REQUIREMENT: All lines holding the string "wide" are to be shown.

########################################

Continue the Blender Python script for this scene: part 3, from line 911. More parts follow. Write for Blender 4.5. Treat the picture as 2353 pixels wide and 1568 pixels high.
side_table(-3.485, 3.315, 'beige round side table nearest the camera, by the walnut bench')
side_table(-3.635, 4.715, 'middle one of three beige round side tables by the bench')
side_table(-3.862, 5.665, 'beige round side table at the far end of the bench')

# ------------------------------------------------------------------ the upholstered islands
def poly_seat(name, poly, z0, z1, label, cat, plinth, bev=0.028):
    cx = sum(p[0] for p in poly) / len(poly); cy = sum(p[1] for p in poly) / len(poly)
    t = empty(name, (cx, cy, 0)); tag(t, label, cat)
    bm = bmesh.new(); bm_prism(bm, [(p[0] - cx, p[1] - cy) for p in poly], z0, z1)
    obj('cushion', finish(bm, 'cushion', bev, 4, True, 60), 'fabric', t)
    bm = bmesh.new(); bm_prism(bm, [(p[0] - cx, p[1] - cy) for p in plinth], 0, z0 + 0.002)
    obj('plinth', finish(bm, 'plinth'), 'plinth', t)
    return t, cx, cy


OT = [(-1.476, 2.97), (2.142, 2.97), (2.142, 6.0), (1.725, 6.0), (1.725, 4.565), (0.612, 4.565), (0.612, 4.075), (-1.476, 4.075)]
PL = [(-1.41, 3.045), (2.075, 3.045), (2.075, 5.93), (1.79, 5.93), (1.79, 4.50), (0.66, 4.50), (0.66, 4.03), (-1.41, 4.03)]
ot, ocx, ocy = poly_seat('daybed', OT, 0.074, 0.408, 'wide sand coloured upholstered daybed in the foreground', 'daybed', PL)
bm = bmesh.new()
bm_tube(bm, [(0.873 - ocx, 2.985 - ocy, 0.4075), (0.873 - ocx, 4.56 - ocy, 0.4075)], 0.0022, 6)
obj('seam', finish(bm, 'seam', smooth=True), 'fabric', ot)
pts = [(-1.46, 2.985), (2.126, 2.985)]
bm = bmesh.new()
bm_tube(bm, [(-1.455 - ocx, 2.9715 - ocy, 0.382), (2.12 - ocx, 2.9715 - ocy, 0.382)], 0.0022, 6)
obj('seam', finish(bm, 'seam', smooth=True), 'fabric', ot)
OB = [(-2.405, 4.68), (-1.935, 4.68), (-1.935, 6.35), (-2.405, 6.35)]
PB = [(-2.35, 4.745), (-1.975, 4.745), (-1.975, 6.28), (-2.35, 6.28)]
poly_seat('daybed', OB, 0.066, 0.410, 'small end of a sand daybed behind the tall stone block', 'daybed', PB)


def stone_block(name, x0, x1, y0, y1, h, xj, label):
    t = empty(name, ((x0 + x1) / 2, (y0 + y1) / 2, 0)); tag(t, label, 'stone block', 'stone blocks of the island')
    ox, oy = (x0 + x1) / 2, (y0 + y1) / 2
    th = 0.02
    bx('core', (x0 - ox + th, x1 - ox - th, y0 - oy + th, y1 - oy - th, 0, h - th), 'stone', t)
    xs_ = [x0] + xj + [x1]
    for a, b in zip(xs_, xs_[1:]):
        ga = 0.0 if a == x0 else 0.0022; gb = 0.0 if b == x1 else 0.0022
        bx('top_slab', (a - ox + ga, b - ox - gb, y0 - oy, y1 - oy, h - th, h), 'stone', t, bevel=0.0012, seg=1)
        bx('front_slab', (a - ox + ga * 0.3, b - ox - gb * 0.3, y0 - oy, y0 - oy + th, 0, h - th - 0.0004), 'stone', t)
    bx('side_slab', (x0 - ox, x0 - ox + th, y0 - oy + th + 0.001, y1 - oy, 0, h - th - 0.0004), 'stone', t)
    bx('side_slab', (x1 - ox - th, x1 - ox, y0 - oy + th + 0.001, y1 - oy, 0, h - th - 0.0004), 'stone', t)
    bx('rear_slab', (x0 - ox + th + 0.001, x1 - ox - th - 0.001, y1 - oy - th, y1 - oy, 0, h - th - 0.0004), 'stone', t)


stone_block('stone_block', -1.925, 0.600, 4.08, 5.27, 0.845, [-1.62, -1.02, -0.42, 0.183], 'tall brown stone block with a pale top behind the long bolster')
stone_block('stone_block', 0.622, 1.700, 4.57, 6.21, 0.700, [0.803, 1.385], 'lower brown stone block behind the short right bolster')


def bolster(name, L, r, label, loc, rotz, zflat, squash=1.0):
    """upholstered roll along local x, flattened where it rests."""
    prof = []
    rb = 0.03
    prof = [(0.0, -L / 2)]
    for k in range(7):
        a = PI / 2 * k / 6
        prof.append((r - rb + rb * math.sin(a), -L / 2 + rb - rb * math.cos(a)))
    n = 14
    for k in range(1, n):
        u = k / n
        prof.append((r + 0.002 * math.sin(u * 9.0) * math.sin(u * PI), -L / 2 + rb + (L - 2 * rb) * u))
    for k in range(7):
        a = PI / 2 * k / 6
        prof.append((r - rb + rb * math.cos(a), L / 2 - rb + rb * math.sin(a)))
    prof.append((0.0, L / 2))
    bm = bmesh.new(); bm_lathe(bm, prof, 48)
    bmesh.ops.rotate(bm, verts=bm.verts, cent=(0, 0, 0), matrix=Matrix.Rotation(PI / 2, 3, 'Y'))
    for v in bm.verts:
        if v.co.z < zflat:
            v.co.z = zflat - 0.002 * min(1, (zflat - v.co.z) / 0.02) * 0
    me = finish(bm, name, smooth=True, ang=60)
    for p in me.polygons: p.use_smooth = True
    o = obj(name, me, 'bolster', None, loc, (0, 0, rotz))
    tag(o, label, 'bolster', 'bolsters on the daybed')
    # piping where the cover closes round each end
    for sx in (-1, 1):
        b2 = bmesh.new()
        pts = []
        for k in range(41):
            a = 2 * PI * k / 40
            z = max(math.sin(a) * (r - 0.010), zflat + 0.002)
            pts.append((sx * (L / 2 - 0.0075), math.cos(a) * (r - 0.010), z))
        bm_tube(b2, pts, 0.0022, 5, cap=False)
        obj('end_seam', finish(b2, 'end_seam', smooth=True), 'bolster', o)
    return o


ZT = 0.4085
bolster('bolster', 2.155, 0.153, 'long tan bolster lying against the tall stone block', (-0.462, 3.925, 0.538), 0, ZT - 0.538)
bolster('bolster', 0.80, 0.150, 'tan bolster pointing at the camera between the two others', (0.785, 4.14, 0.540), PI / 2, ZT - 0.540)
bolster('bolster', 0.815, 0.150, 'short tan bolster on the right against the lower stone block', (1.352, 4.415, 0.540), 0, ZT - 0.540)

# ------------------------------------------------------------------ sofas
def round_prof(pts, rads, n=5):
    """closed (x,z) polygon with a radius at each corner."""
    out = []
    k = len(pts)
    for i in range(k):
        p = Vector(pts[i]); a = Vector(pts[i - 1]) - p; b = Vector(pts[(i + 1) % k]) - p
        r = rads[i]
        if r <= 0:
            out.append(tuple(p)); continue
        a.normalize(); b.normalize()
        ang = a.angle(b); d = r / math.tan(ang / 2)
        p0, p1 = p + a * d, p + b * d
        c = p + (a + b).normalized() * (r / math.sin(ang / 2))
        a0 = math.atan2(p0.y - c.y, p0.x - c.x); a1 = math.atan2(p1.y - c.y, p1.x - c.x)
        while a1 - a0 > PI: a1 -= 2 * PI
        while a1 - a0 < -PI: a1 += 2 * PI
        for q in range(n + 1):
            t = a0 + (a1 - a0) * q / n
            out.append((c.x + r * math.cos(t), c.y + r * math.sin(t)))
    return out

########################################

WRITTEN REPLY:
Continue the Blender Python script for this scene: part 3, from line 911. More parts follow. Write for Blender 4.5. Treat the picture as 2353 pixels wide and 1568 pixels high.
ot, ocx, ocy = poly_seat('daybed', OT, 0.074, 0.408, 'wide sand coloured upholstered daybed in the foreground', 'daybed', PL)